Is there any research as to say its better to have the wires buried especially when it comes to an earth quake, lets face it a huge transformer wasfting around onto of a pole is asking for trouble especially when it falls, and this goes for the cables.

2 ( +2 / -0 )

Recycling copper is a good idea.

That is why they bury whatever they can in the US - to prevent 2 guys in a truck from stealing the copper and selling it. https://www.nicb.org/news/blog/thieves-turn-copper-theft-gold

When building underground utility pipes, always build 10x larger than needed. If you need 2.5cm diameter, make it a 25cm diameter pipe for future growth. This avoids all sorts of issues for decades. And fibre optic lines carry 1000x more data today than they did 20 yrs ago. As we become more power efficient, the theory is that less power will be needed ... except in places with electric vehicles, which often need 2-phase power instead of single-phase.

3 ( +3 / -0 )

Can't understand why cables can't be underground as well.

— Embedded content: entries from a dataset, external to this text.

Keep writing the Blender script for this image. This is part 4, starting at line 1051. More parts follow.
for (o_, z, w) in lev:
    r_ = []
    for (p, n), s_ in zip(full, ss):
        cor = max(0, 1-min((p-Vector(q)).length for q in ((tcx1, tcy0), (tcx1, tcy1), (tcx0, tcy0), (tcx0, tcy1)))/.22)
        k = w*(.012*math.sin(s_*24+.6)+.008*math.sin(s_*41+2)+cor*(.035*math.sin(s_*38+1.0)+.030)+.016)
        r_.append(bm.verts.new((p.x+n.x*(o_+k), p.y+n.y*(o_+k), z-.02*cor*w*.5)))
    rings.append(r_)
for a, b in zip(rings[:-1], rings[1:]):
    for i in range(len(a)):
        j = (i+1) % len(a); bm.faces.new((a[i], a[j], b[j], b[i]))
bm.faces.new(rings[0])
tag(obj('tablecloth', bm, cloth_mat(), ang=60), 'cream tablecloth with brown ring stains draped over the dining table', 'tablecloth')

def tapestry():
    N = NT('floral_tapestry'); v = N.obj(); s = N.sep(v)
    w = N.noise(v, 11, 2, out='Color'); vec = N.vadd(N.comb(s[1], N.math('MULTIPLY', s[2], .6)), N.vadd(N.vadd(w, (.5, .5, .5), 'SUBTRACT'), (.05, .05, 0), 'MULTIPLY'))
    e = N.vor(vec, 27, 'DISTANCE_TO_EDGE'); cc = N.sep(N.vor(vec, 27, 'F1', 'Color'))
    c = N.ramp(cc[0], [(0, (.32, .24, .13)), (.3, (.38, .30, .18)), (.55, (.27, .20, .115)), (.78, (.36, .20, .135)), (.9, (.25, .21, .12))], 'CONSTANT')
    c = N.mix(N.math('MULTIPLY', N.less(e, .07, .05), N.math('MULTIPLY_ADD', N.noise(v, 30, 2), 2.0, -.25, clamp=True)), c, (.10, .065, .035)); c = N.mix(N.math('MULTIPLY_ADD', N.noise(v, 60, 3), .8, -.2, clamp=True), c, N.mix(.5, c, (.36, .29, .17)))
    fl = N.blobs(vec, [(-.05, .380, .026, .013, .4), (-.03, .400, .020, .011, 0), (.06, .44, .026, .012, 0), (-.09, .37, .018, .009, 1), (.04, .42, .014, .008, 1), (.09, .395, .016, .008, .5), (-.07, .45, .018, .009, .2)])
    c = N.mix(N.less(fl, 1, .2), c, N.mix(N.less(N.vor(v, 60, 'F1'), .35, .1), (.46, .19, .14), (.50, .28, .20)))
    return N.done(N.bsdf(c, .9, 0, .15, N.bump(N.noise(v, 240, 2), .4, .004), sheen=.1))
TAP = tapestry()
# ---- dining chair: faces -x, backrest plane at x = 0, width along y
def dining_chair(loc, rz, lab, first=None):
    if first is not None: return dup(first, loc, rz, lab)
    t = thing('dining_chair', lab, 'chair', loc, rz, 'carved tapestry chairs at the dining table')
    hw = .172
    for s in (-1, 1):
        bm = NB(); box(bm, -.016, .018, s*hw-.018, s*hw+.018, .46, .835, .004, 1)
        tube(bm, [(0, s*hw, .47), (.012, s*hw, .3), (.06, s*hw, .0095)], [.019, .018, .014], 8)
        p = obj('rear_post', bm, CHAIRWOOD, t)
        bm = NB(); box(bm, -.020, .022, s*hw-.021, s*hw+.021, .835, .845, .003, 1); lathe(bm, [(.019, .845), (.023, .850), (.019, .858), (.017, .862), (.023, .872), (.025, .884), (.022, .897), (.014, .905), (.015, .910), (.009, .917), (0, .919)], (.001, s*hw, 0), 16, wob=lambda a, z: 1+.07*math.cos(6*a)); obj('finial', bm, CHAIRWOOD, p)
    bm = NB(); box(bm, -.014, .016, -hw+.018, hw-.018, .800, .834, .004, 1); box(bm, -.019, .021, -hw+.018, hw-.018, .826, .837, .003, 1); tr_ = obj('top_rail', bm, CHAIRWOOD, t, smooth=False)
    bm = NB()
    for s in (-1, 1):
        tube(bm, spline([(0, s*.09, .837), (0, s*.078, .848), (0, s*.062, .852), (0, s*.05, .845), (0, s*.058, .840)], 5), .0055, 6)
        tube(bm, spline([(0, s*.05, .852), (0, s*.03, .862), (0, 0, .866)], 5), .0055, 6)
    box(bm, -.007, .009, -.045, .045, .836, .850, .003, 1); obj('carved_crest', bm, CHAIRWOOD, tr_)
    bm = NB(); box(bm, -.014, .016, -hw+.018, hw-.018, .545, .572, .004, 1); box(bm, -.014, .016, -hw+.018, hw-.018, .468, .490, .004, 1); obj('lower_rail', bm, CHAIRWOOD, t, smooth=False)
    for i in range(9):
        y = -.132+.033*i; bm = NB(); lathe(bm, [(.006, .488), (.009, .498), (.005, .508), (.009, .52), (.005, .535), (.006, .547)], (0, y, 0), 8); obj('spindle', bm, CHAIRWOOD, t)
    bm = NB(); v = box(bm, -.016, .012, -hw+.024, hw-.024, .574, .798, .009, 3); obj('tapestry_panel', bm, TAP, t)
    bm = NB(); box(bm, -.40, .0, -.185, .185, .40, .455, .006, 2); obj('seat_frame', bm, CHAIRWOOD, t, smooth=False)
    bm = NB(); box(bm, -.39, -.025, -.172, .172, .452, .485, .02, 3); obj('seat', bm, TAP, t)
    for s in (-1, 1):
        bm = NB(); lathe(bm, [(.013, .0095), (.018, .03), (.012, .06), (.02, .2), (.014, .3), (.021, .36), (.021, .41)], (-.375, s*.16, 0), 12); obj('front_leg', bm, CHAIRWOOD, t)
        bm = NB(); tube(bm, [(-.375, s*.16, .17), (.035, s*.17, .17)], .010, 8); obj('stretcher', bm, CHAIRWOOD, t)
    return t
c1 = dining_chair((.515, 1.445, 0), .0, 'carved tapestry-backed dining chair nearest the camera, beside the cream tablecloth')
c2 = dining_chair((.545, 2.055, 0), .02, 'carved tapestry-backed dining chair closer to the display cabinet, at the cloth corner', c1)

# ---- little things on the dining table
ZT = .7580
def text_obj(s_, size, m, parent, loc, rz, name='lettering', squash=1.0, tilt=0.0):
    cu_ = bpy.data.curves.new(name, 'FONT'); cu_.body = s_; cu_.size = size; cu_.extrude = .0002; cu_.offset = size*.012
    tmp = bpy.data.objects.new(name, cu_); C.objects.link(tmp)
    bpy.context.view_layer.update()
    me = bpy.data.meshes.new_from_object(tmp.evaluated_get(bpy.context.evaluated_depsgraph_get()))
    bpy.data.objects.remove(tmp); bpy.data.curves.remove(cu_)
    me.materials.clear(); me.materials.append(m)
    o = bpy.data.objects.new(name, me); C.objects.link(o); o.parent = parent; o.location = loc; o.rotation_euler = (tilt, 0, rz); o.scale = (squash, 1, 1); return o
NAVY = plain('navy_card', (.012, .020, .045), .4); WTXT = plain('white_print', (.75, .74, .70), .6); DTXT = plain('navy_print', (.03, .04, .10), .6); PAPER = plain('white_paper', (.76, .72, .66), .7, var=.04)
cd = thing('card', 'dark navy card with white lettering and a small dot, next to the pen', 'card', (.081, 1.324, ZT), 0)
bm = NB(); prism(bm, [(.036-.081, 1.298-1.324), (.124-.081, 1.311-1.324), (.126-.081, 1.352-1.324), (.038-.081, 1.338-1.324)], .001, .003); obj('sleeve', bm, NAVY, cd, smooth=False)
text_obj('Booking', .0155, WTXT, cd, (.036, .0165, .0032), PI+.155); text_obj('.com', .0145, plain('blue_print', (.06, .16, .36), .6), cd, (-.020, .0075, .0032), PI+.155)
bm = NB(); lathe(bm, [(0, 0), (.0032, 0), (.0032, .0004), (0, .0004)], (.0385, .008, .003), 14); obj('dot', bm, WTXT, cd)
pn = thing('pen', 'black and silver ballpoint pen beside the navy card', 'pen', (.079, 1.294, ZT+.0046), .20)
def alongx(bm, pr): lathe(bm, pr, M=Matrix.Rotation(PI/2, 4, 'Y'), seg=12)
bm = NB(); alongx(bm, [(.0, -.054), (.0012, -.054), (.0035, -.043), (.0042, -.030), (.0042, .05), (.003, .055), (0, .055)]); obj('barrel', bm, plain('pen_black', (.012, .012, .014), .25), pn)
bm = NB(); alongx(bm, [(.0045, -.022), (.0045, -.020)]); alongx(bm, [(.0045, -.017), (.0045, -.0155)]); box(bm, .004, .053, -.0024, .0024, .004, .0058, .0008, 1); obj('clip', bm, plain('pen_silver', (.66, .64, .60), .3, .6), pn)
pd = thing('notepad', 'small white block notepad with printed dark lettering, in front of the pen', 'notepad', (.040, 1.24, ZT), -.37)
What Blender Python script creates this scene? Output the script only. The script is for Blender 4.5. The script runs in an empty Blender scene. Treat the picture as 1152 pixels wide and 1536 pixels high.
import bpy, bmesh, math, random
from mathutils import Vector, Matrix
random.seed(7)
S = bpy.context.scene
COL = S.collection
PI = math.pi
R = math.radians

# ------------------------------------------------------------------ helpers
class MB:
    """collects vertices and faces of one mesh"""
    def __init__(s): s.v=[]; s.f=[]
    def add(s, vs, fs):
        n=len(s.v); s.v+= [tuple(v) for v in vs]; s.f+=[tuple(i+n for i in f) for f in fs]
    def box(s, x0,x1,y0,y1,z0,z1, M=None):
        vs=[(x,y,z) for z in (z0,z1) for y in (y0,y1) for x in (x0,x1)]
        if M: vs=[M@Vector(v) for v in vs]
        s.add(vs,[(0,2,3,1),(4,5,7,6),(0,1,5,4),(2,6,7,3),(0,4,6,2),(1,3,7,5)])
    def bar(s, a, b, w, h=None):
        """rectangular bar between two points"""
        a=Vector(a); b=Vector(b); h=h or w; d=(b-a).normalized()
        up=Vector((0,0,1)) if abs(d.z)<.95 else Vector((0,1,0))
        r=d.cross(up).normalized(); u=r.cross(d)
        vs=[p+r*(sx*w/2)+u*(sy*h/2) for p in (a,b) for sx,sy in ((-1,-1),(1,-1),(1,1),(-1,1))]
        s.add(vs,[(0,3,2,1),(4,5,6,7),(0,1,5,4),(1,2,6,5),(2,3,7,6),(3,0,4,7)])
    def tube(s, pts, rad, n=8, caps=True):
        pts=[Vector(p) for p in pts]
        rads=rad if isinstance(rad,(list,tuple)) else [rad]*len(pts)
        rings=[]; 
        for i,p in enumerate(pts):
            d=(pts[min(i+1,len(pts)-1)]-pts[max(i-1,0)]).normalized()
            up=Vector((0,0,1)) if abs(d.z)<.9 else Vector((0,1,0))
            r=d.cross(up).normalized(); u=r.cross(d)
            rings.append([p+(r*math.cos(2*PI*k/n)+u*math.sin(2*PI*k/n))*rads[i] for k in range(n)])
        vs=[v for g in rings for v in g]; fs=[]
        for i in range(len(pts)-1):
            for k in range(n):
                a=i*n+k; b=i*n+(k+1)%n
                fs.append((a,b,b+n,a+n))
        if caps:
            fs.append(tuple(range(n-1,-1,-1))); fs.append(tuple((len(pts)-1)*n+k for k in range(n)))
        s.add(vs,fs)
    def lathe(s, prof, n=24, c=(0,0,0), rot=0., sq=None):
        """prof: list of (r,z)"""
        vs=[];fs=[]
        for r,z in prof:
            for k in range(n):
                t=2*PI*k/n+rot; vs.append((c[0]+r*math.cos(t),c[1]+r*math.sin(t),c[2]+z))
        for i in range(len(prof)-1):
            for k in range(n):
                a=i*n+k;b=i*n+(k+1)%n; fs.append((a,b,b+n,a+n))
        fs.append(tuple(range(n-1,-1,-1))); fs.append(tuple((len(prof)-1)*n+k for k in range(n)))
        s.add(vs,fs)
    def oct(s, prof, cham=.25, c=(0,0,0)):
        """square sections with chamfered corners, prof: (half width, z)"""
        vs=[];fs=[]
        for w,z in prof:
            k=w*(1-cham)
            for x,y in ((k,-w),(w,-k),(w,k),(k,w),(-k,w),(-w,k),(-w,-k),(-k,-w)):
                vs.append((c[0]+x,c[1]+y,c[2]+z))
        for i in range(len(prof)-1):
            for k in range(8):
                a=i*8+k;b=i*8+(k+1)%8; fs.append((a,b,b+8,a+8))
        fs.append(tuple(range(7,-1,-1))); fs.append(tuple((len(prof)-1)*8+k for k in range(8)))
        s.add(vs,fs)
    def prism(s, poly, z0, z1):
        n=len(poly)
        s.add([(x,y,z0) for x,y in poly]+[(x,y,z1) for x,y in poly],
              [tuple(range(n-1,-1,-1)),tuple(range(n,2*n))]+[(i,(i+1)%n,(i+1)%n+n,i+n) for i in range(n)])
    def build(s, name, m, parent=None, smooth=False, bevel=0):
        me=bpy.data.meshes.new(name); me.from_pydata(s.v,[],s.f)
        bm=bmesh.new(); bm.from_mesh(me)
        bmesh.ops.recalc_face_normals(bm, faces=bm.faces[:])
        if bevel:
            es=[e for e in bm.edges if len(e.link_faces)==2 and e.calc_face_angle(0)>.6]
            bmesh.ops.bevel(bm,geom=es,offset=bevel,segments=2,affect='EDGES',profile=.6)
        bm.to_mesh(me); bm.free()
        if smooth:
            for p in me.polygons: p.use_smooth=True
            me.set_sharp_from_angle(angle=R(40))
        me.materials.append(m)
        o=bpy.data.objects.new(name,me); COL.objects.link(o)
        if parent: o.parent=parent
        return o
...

Putting cables underground costs 5 - 10 times as much as above ground cables. Wires suspended in air are easier to cool and thus can carry more current than buried cables. Maintenance and repairs become infinitely more difficult too. An underground transformer blew up around the corner from our home a few weeks ago. The damage was such that the power company still needs to provide generators for some customers. The underground cables were damaged and they will probably have to dig up the street to effect a permanent repair. If the transformer had been on a pole the problem would be far less complicated to repair.

0 ( +0 / -0 )

In the long run, i wounder if less copper cable will be used? 

Power lines like those shown in the photo are almost always made from braided aluminum wire. Aluminum is a very good conductor and is a lot lighter than copper. Lighter wire material can be thinner and the poles and cross members carrying the wires do not need to be as heavy as would be needed for copper wire.